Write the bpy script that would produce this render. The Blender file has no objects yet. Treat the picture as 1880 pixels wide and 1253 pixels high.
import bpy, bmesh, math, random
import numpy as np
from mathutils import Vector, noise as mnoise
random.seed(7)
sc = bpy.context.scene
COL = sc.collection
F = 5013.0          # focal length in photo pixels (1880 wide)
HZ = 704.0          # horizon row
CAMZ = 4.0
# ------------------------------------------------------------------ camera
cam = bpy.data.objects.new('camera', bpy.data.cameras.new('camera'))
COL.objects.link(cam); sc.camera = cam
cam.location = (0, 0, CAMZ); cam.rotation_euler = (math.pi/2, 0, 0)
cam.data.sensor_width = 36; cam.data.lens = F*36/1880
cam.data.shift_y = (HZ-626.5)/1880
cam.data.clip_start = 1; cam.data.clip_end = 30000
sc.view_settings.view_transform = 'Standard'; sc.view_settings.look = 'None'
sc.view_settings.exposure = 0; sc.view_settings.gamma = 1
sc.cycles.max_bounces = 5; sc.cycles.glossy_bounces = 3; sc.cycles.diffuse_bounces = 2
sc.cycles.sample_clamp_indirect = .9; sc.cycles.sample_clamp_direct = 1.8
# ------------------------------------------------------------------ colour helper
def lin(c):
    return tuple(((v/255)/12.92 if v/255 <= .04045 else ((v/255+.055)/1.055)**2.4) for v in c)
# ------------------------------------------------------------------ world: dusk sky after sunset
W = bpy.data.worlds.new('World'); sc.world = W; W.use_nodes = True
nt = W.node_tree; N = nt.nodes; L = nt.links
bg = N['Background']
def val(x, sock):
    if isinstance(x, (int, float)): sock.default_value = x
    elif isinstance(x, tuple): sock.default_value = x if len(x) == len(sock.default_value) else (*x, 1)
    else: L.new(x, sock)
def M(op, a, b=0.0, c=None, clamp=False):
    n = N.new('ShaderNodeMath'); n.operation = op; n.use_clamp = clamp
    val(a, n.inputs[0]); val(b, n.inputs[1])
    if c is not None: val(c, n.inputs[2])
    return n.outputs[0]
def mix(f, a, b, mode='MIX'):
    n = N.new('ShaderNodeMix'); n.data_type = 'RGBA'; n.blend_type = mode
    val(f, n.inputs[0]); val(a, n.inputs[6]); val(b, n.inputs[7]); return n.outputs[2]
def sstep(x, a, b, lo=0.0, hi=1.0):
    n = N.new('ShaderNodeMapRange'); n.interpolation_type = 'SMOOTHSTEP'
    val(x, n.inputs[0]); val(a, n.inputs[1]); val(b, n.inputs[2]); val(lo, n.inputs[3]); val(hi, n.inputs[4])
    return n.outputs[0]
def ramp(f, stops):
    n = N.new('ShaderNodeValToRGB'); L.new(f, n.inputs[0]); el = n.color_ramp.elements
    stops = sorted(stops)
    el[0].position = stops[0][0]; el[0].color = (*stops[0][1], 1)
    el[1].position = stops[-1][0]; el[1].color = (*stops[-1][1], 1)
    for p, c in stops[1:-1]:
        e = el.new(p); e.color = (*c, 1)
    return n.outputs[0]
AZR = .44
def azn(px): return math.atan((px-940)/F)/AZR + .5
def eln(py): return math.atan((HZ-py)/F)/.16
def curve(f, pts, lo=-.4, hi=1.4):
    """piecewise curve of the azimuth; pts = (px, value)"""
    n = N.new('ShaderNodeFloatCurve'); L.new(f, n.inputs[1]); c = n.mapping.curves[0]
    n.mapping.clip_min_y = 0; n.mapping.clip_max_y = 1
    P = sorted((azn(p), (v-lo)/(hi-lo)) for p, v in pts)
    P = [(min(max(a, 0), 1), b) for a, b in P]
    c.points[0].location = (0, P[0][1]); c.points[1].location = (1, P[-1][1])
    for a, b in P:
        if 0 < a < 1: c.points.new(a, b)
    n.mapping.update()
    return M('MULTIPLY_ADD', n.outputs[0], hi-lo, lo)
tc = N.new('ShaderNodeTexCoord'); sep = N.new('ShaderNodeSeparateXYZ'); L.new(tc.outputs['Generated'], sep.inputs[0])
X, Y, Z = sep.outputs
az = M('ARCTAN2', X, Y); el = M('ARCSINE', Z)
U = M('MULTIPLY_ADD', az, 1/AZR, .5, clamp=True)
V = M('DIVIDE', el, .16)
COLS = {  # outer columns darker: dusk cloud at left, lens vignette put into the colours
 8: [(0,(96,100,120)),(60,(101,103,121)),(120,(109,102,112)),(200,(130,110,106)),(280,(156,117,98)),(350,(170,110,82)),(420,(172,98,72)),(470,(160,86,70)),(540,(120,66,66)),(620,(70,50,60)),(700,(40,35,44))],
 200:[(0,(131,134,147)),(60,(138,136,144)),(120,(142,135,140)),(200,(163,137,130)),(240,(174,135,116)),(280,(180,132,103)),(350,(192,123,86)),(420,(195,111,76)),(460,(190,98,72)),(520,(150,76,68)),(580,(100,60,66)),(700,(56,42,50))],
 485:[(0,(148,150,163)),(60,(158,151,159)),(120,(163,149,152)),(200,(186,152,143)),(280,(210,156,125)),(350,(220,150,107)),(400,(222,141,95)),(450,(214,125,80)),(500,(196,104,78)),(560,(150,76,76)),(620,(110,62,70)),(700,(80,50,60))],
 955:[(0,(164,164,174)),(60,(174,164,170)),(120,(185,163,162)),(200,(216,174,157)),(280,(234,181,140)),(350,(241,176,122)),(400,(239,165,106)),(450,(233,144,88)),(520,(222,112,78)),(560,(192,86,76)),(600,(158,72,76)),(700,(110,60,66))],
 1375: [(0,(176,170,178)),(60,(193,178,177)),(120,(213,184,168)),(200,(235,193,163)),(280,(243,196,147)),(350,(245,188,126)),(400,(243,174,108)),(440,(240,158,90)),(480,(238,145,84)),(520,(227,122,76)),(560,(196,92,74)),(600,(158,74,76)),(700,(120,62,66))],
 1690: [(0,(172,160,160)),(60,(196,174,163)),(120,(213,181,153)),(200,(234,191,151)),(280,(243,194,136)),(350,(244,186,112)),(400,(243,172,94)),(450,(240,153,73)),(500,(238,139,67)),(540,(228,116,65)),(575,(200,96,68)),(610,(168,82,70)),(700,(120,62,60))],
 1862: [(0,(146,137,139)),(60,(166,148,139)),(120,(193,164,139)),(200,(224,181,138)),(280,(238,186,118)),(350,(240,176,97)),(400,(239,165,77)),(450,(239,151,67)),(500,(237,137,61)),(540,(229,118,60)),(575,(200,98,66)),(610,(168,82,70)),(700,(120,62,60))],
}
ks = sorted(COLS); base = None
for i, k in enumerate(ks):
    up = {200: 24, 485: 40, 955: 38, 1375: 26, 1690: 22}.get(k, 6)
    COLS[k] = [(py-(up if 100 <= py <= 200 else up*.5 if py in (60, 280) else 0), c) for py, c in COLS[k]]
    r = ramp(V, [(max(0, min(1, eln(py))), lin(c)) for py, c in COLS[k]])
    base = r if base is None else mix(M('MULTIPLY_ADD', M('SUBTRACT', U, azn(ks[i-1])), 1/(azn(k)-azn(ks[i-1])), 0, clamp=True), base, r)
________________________
Task.
Write out the material exactly as given.

Answer in full.
Write the bpy script that would produce this render. The Blender file has no objects yet. Treat the picture as 1880 pixels wide and 1253 pixels high.
import bpy, bmesh, math, random
import numpy as np
from mathutils import Vector, noise as mnoise
random.seed(7)
sc = bpy.context.scene
COL = sc.collection
F = 5013.0          # focal length in photo pixels (1880 wide)
HZ = 704.0          # horizon row
CAMZ = 4.0
# ------------------------------------------------------------------ camera
cam = bpy.data.objects.new('camera', bpy.data.cameras.new('camera'))
COL.objects.link(cam); sc.camera = cam
cam.location = (0, 0, CAMZ); cam.rotation_euler = (math.pi/2, 0, 0)
cam.data.sensor_width = 36; cam.data.lens = F*36/1880
cam.data.shift_y = (HZ-626.5)/1880
cam.data.clip_start = 1; cam.data.clip_end = 30000
sc.view_settings.view_transform = 'Standard'; sc.view_settings.look = 'None'
sc.view_settings.exposure = 0; sc.view_settings.gamma = 1
sc.cycles.max_bounces = 5; sc.cycles.glossy_bounces = 3; sc.cycles.diffuse_bounces = 2
sc.cycles.sample_clamp_indirect = .9; sc.cycles.sample_clamp_direct = 1.8
# ------------------------------------------------------------------ colour helper
def lin(c):
    return tuple(((v/255)/12.92 if v/255 <= .04045 else ((v/255+.055)/1.055)**2.4) for v in c)
# ------------------------------------------------------------------ world: dusk sky after sunset
W = bpy.data.worlds.new('World'); sc.world = W; W.use_nodes = True
nt = W.node_tree; N = nt.nodes; L = nt.links
bg = N['Background']
def val(x, sock):
    if isinstance(x, (int, float)): sock.default_value = x
    elif isinstance(x, tuple): sock.default_value = x if len(x) == len(sock.default_value) else (*x, 1)
    else: L.new(x, sock)
def M(op, a, b=0.0, c=None, clamp=False):
    n = N.new('ShaderNodeMath'); n.operation = op; n.use_clamp = clamp
    val(a, n.inputs[0]); val(b, n.inputs[1])
    if c is not None: val(c, n.inputs[2])
    return n.outputs[0]
def mix(f, a, b, mode='MIX'):
    n = N.new('ShaderNodeMix'); n.data_type = 'RGBA'; n.blend_type = mode
    val(f, n.inputs[0]); val(a, n.inputs[6]); val(b, n.inputs[7]); return n.outputs[2]
def sstep(x, a, b, lo=0.0, hi=1.0):
    n = N.new('ShaderNodeMapRange'); n.interpolation_type = 'SMOOTHSTEP'
    val(x, n.inputs[0]); val(a, n.inputs[1]); val(b, n.inputs[2]); val(lo, n.inputs[3]); val(hi, n.inputs[4])
    return n.outputs[0]
def ramp(f, stops):
    n = N.new('ShaderNodeValToRGB'); L.new(f, n.inputs[0]); el = n.color_ramp.elements
    stops = sorted(stops)
    el[0].position = stops[0][0]; el[0].color = (*stops[0][1], 1)
    el[1].position = stops[-1][0]; el[1].color = (*stops[-1][1], 1)
    for p, c in stops[1:-1]:
        e = el.new(p); e.color = (*c, 1)
    return n.outputs[0]
AZR = .44
def azn(px): return math.atan((px-940)/F)/AZR + .5
def eln(py): return math.atan((HZ-py)/F)/.16
def curve(f, pts, lo=-.4, hi=1.4):
    """piecewise curve of the azimuth; pts = (px, value)"""
    n = N.new('ShaderNodeFloatCurve'); L.new(f, n.inputs[1]); c = n.mapping.curves[0]
    n.mapping.clip_min_y = 0; n.mapping.clip_max_y = 1
    P = sorted((azn(p), (v-lo)/(hi-lo)) for p, v in pts)
    P = [(min(max(a, 0), 1), b) for a, b in P]
    c.points[0].location = (0, P[0][1]); c.points[1].location = (1, P[-1][1])
    for a, b in P:
        if 0 < a < 1: c.points.new(a, b)
    n.mapping.update()
    return M('MULTIPLY_ADD', n.outputs[0], hi-lo, lo)
tc = N.new('ShaderNodeTexCoord'); sep = N.new('ShaderNodeSeparateXYZ'); L.new(tc.outputs['Generated'], sep.inputs[0])
X, Y, Z = sep.outputs
az = M('ARCTAN2', X, Y); el = M('ARCSINE', Z)
U = M('MULTIPLY_ADD', az, 1/AZR, .5, clamp=True)
V = M('DIVIDE', el, .16)
COLS = {  # outer columns darker: dusk cloud at left, lens vignette put into the colours
 8: [(0,(96,100,120)),(60,(101,103,121)),(120,(109,102,112)),(200,(130,110,106)),(280,(156,117,98)),(350,(170,110,82)),(420,(172,98,72)),(470,(160,86,70)),(540,(120,66,66)),(620,(70,50,60)),(700,(40,35,44))],
 200:[(0,(131,134,147)),(60,(138,136,144)),(120,(142,135,140)),(200,(163,137,130)),(240,(174,135,116)),(280,(180,132,103)),(350,(192,123,86)),(420,(195,111,76)),(460,(190,98,72)),(520,(150,76,68)),(580,(100,60,66)),(700,(56,42,50))],
 485:[(0,(148,150,163)),(60,(158,151,159)),(120,(163,149,152)),(200,(186,152,143)),(280,(210,156,125)),(350,(220,150,107)),(400,(222,141,95)),(450,(214,125,80)),(500,(196,104,78)),(560,(150,76,76)),(620,(110,62,70)),(700,(80,50,60))],
 955:[(0,(164,164,174)),(60,(174,164,170)),(120,(185,163,162)),(200,(216,174,157)),(280,(234,181,140)),(350,(241,176,122)),(400,(239,165,106)),(450,(233,144,88)),(520,(222,112,78)),(560,(192,86,76)),(600,(158,72,76)),(700,(110,60,66))],
 1375: [(0,(176,170,178)),(60,(193,178,177)),(120,(213,184,168)),(200,(235,193,163)),(280,(243,196,147)),(350,(245,188,126)),(400,(243,174,108)),(440,(240,158,90)),(480,(238,145,84)),(520,(227,122,76)),(560,(196,92,74)),(600,(158,74,76)),(700,(120,62,66))],
 1690: [(0,(172,160,160)),(60,(196,174,163)),(120,(213,181,153)),(200,(234,191,151)),(280,(243,194,136)),(350,(244,186,112)),(400,(243,172,94)),(450,(240,153,73)),(500,(238,139,67)),(540,(228,116,65)),(575,(200,96,68)),(610,(168,82,70)),(700,(120,62,60))],
 1862: [(0,(146,137,139)),(60,(166,148,139)),(120,(193,164,139)),(200,(224,181,138)),(280,(238,186,118)),(350,(240,176,97)),(400,(239,165,77)),(450,(239,151,67)),(500,(237,137,61)),(540,(229,118,60)),(575,(200,98,66)),(610,(168,82,70)),(700,(120,62,60))],
}
ks = sorted(COLS); base = None
for i, k in enumerate(ks):
    up = {200: 24, 485: 40, 955: 38, 1375: 26, 1690: 22}.get(k, 6)
    COLS[k] = [(py-(up if 100 <= py <= 200 else up*.5 if py in (60, 280) else 0), c) for py, c in COLS[k]]
    r = ramp(V, [(max(0, min(1, eln(py))), lin(c)) for py, c in COLS[k]])
    base = r if base is None else mix(M('MULTIPLY_ADD', M('SUBTRACT', U, azn(ks[i-1])), 1/(azn(k)-azn(ks[i-1])), 0, clamp=True), base, r)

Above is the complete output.